Family members console Jackson Karanja, the husband to Hannah Njeri who died at the Saudi deportation centre, at their home in Mutaita, Nakuru County. [Harun Wathari, Standard]

Kenyan embassy in Riyadh, Saudi Arabia, will help bring back the body of a woman who died four months ago.

Jackson Karanja Tuesday said officials from the embassy contacted him, saying that the body of his wife Hannah Njeri would arrive on Friday.

"After a long wait in agony, I now have hope that I can finally give my wife a befitting sendoff," said Karanja.

Njeri travelled in August last year for a job a domestic worker. Relatives say the 26-year-old had complained of mistreatment by her first employer, who handed her to another in an unclear deal.

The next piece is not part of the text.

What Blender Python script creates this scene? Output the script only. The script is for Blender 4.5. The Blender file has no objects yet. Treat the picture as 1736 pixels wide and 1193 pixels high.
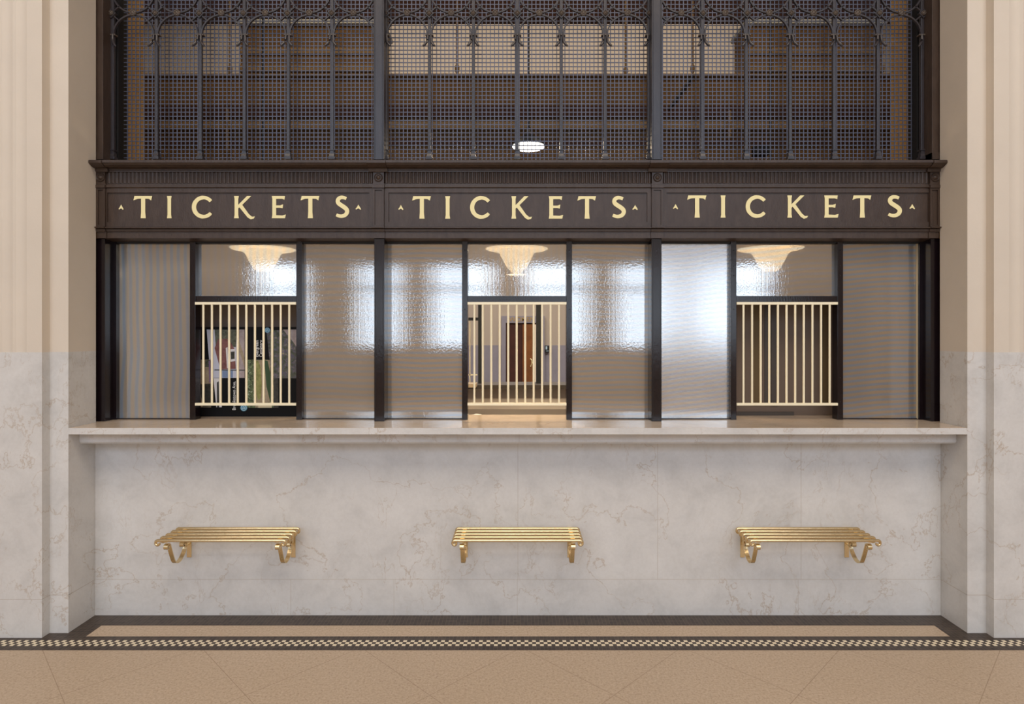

"It has been a long journey since she revealed her suffering at the hands of her employer. She always contacted me asking for help to get back to the country but I had no means," said Karanja.

Matters took a different turn after a recruiting agency that linked her to the job allegedly closed shop, with another agent opening a similar business at the same premises in Nairobi.

"I lost contact with her in the last week of August. In our last conversation, she told me she had been taken to a deportation centre where she and others were waiting to return home," said Karanja.

Kenyans who reached out to the family claim Njeri died after she fell from a top floor at the deportation center.

"It was not clear whether she and others were escaping from the centre or she was pushed over by someone. We are yet to find out but either way, it is a pain that we lost her," said the husband.